Dáil debates

Tuesday, 4 May 2004

Electoral (Amendment) Bill 2004: Report Stage.

 

6:00 pm

Photo of Martin CullenMartin Cullen (Waterford, Fianna Fail)

On the Deputy's final question, less than half the amount remains with €1 million of the total budget being set aside for use in encouraging people to vote. The Government will proceed with that aspect. I welcome Deputy Allen's support in that regard. We should try, if nothing else, to get people out to vote.

Many of the issues contained in the report need to be carefully studied. I do not wish at this point, in the context of this debate, to go any further than I have. That may be for others to do. The commission raised two clear issues. It needs more time to repeat testing undertaken by international bodies.
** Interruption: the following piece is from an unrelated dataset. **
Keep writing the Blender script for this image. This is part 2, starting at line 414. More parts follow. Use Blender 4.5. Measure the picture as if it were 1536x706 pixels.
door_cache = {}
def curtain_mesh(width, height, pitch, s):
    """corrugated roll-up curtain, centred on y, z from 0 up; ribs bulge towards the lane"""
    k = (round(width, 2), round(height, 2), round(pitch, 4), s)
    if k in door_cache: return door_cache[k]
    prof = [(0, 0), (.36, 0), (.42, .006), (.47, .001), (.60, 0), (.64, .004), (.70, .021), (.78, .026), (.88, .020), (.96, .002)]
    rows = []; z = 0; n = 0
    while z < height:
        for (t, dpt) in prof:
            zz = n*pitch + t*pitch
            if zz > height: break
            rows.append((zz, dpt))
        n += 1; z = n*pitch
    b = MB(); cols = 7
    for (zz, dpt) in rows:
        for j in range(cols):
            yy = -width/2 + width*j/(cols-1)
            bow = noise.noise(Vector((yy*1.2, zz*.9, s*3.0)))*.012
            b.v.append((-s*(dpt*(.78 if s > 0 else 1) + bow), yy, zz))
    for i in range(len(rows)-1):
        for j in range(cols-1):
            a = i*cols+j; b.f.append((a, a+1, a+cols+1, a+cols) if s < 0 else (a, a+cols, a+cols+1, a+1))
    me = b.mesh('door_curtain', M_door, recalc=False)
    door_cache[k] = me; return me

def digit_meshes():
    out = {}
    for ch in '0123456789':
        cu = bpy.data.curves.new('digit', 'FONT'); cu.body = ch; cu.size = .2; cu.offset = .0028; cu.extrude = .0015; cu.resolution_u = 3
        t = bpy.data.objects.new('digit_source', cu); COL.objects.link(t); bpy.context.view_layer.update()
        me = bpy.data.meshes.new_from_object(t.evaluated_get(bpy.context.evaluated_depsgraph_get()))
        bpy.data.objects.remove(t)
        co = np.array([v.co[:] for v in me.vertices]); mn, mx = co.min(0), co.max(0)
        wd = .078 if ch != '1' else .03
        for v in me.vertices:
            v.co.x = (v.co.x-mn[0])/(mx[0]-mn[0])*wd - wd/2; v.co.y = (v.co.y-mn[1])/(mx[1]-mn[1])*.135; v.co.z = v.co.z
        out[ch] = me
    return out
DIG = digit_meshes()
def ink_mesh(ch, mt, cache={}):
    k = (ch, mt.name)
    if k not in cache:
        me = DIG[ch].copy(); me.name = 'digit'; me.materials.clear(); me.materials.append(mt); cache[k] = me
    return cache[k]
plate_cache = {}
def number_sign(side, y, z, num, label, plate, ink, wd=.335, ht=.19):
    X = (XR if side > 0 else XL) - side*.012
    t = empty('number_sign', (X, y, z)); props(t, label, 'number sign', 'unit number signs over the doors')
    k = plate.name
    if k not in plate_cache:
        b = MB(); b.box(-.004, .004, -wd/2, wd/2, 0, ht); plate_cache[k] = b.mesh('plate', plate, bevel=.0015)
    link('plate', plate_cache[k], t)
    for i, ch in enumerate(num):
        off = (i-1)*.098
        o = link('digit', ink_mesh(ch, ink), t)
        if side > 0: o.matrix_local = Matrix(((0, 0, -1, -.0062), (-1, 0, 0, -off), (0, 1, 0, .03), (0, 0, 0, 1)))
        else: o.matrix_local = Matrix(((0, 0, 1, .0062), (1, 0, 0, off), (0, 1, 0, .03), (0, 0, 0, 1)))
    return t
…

That is fair enough. It that is what it wishes to do, that is fine with me. It will be given the time to do the tests. It also states it has not had enough time to do the tests and the Government is willing to give it more time.

The commission's criticism of the system almost exclusively concerns the counting software. It questions how it is broken into. I do not wish to be flippant but my understanding is that the concerns raised relate to the extreme circumstance of an unknown person walking into a count centre filled with candidates, party colleagues, returning officers and presiding officers, walk through all those people, take over a computer in full view of everybody, hack into the system with the approval of everyone standing by and, having achieved that magnificent feat, sunder the election results. I ask people for balance in this debate. The chance of that sort of scenario happening is, in my view, is of incredulous proportions.